Ihre Galerie ist Berlin-Charlottenburg ansässig, dem alten West-Berlin, nicht weit weg vom Kurfürstendamm, und damit gerade nicht in Mitte/Prenzlauer Berg, wohin es in dem Boom-Jahren die meisten Galeristen gezogen hat. Erklären Sie uns diese Topographie der Berliner Galerienszene.

Die Galerienstandorte richten sich ausschließlich nach den finanziellen Mitteln der Betreiber.

In keiner deutschen Stadt gibt es so viele Galerien wie in Berlin.
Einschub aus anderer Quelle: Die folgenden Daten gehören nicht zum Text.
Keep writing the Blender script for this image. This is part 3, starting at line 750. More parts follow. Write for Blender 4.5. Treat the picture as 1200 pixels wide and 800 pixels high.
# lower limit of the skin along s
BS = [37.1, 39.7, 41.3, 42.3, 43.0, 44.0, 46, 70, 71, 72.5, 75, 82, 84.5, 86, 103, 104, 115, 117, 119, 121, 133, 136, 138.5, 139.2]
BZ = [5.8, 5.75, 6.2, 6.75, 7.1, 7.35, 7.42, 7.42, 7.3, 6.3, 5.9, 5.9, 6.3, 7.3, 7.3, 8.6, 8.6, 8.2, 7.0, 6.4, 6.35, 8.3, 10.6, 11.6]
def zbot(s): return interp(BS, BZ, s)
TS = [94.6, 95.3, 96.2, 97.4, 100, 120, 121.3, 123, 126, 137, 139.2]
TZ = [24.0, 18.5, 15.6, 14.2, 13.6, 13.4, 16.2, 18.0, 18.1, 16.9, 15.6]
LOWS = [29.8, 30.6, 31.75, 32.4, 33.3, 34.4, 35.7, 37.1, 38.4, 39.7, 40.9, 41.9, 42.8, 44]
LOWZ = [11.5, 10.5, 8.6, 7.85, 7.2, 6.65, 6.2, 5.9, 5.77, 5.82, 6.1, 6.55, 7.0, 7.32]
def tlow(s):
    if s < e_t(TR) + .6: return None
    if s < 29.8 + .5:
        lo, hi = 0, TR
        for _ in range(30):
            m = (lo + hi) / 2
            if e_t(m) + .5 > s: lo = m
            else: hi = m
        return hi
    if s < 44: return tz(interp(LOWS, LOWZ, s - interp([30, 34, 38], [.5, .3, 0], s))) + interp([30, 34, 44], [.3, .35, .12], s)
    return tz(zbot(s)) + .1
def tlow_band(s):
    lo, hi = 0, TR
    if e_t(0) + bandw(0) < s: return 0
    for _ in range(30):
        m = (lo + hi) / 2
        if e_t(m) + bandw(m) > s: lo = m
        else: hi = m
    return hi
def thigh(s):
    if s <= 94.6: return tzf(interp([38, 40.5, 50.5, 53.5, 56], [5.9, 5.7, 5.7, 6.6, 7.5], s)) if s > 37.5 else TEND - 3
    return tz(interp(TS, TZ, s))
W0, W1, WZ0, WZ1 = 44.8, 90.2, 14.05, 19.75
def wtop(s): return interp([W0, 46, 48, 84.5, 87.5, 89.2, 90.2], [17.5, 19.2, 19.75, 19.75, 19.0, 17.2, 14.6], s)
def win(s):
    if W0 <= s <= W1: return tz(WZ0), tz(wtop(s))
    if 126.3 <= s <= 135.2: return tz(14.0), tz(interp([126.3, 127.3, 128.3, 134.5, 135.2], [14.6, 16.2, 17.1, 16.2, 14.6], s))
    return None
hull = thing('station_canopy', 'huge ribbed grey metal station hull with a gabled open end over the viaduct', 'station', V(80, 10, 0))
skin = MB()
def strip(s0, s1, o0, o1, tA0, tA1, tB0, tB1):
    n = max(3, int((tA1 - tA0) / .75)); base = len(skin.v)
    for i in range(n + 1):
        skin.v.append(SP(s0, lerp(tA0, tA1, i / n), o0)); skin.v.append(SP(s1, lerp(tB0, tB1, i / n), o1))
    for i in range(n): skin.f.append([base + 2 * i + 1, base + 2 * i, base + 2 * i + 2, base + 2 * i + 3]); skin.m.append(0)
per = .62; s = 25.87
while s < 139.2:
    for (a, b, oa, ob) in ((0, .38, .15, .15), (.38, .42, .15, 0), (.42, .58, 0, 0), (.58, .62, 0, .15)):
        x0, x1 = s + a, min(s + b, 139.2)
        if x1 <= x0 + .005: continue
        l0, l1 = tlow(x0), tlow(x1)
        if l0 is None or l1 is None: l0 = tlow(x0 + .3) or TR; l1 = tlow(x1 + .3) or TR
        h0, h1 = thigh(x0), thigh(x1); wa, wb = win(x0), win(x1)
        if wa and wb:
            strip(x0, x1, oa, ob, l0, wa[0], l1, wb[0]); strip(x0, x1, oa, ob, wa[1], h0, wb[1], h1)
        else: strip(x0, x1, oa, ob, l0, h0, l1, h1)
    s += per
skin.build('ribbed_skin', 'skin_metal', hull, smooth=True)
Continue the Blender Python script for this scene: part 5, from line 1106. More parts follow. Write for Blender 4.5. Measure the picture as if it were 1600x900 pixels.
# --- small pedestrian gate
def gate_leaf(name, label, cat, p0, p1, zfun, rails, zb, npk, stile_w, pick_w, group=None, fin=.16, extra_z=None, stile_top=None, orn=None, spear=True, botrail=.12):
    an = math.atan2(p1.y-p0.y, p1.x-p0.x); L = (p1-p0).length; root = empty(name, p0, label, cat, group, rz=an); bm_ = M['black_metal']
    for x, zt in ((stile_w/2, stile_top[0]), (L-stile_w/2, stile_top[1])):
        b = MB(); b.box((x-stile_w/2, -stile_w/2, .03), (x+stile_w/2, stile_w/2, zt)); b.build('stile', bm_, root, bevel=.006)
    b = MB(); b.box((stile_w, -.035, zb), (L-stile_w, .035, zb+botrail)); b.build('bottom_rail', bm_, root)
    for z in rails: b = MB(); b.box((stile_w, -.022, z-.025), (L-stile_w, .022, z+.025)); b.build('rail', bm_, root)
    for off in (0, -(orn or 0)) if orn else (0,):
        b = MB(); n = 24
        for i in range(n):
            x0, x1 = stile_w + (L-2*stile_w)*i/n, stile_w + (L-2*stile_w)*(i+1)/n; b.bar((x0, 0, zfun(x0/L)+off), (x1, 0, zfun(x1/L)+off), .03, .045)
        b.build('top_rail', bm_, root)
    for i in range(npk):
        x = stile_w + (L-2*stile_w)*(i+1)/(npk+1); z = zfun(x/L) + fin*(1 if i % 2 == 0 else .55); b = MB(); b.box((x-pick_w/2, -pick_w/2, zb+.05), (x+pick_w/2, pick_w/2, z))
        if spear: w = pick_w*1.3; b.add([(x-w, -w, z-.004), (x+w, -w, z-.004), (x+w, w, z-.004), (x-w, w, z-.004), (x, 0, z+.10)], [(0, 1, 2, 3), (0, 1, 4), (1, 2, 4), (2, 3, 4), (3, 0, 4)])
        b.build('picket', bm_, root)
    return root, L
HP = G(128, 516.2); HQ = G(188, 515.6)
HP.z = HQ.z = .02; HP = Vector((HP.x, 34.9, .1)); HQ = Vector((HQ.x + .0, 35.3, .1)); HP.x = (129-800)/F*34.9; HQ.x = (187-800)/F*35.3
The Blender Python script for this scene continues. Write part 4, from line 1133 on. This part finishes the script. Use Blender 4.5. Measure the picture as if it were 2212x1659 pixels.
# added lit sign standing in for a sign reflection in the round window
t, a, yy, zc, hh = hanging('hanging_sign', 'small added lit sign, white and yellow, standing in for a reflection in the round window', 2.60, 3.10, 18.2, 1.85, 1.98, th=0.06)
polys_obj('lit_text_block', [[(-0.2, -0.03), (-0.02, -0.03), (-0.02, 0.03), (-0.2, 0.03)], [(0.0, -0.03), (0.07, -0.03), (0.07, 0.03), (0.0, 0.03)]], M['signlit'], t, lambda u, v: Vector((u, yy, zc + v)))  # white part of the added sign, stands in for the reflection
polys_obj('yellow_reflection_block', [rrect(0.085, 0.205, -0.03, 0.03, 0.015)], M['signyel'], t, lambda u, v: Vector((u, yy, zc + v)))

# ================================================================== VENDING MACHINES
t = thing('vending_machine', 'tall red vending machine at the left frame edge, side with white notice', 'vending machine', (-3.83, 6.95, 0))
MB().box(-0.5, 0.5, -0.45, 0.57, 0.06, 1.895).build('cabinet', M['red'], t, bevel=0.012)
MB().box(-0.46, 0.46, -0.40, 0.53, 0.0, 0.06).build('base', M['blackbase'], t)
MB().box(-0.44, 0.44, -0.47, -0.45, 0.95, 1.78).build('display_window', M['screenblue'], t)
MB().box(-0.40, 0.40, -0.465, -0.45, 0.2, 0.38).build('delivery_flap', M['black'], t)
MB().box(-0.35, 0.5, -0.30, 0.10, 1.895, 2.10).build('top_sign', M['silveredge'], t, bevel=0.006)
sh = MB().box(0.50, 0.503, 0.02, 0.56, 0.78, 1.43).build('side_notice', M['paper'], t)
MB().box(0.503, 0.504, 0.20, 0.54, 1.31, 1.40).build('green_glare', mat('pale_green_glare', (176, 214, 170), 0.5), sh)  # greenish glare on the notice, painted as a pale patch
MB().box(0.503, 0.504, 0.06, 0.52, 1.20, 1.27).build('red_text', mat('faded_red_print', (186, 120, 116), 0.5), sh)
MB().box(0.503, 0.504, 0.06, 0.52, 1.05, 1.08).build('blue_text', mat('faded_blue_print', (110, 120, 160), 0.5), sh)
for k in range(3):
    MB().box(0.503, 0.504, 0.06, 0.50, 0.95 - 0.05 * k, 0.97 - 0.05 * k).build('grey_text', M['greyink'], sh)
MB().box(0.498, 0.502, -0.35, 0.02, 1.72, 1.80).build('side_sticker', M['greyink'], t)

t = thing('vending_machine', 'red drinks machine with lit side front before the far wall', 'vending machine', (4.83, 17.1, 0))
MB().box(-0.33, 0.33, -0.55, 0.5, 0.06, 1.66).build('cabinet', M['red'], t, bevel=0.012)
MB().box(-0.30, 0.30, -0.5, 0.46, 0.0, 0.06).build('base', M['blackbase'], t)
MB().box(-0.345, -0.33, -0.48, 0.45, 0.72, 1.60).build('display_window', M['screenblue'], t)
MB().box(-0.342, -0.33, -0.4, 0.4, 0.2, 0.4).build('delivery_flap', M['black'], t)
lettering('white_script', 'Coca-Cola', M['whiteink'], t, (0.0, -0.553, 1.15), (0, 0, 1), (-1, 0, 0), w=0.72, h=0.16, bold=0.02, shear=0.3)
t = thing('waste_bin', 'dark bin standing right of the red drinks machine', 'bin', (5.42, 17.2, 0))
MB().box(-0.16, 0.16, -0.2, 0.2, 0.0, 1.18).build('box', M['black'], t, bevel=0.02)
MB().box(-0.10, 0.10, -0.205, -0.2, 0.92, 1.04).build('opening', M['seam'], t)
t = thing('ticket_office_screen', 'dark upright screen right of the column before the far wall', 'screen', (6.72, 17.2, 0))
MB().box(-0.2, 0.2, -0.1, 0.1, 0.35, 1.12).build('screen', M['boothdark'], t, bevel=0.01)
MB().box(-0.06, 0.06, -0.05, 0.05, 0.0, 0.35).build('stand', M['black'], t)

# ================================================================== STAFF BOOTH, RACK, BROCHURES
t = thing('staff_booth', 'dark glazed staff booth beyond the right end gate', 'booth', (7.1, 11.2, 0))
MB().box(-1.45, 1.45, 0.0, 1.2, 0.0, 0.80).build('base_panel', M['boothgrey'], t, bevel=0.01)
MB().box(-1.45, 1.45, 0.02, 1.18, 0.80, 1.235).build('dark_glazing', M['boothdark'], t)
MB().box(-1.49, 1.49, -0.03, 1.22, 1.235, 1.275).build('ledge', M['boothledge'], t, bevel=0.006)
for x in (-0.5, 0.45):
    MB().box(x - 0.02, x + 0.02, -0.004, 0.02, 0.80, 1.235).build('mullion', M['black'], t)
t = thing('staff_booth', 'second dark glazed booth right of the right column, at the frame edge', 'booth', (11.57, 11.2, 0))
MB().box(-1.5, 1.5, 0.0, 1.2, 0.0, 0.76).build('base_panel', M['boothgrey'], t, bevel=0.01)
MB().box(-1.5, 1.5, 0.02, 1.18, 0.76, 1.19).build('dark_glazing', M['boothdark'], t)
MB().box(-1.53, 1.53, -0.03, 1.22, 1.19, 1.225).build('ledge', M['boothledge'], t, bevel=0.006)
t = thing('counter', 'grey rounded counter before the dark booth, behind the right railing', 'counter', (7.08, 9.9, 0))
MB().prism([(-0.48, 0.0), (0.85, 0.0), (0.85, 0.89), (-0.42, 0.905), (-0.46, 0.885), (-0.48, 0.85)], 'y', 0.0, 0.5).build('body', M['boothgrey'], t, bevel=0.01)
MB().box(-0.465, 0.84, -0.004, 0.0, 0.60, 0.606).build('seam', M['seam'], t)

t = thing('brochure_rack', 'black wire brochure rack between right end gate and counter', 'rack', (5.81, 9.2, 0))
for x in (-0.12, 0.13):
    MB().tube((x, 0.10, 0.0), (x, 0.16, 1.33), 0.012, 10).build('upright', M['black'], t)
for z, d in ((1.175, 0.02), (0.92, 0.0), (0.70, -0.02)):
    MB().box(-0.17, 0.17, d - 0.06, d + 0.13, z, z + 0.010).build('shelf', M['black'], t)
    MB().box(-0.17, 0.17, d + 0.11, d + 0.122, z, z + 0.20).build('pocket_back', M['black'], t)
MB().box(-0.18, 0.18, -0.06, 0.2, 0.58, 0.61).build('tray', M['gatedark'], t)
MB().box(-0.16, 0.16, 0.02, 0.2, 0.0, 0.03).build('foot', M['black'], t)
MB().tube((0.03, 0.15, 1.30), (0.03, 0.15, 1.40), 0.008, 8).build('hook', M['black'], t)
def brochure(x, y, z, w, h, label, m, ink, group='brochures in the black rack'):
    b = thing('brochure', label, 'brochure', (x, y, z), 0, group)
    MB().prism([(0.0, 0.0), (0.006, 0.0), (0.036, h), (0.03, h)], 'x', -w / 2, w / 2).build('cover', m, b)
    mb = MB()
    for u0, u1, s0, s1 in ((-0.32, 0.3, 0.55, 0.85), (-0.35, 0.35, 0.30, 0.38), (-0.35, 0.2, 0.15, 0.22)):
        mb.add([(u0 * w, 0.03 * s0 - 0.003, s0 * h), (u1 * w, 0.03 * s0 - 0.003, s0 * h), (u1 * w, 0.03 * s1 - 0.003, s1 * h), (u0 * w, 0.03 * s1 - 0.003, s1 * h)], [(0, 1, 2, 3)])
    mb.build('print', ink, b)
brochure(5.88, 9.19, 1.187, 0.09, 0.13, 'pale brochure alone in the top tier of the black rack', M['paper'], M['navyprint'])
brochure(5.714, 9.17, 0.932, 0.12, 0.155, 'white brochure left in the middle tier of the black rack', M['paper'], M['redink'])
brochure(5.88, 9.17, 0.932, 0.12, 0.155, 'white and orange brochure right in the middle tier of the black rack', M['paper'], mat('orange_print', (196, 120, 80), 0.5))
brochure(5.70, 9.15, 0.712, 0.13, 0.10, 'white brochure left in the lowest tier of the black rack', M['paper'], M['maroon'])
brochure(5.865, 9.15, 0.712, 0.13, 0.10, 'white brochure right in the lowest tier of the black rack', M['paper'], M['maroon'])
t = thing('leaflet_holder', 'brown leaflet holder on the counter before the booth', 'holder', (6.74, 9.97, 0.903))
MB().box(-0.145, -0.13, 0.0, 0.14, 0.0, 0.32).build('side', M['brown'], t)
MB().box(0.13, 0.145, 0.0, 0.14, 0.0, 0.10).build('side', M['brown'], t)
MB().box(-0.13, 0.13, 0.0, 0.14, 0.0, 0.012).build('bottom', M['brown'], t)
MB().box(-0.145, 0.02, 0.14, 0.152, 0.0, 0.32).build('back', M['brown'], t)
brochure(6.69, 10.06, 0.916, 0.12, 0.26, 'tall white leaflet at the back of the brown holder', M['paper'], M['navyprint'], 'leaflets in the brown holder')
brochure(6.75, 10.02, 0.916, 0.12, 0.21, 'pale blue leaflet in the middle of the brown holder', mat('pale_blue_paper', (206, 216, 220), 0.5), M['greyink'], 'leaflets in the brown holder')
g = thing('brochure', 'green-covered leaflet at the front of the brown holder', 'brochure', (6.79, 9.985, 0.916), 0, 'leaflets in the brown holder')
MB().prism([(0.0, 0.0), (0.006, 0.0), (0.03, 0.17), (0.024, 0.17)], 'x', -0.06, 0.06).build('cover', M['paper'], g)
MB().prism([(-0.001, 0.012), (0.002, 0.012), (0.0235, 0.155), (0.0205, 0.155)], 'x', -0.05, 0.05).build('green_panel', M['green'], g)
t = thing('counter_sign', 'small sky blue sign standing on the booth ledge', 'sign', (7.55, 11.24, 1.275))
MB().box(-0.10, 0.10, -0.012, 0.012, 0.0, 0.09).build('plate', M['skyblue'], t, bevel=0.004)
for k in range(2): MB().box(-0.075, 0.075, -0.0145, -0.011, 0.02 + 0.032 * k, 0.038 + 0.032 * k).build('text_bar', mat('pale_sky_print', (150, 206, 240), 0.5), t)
Trotzdem scheint es den Berliner Galerien nicht zu gelingen einen gemeinsamen Auftritt, gemeinsames Marketing, eine gemeinsame Interessenvertretung auch gegenüber der Politik hinzubekommen.
Haben Sie dafür eine Erklärung?

Es ist doch naiv anzunehmen, dass Konkurrenten zusammenarbeiten sollten. Der kunsthandel ist ein hartes Brot und jeder muss für sich kämpfen. Durchgesetzt haben sich Leute. die nach rigorosen ökonomischen Prinzipien handeln und so auf dem Wege sind, den Markt in guter kapitalistischer Manier zu monopolisieren. Alles Drumherum soll ausgeschaltet werden oder wird vielleicht gnädig als Beiwerk geduldet. nicht umsonst hat sich ja die schreckliche bezeichnung „art industry“ eingebürgert.

In Berlin gab es mit der ART BERLIN eine eigene Kunstmesse, die erst von der ART COLOGNE übernommen, dann eingestellt wurde. Wurde da eine unliebsame Konkurrenz gekillt?

Es ist schwer genug, überhaupt Kunst zu verkaufen. Dass Berlin keine Sammlerstruktur mehr hat, dürfte doch hinreichend bekannt sein. Da hat man sich lange etwas vorgemacht oder auf Kunsttourismus gehofft

Zum Abschluss: eine Buchempfehlung, in messelosen Zeiten?

Nina Gladitz: Leni Riefenstahl. Karriere einer Täterin. Orell Fuessli Verlag

Ein Buch, das mit sämtlichen Vorstellungen der Riefenstahl als vermeintliches Genie aufräumt. Ein wenig wie die Entdeckung, dass Magengeschwüre ganz einfach nur von Bakterien verursacht werden.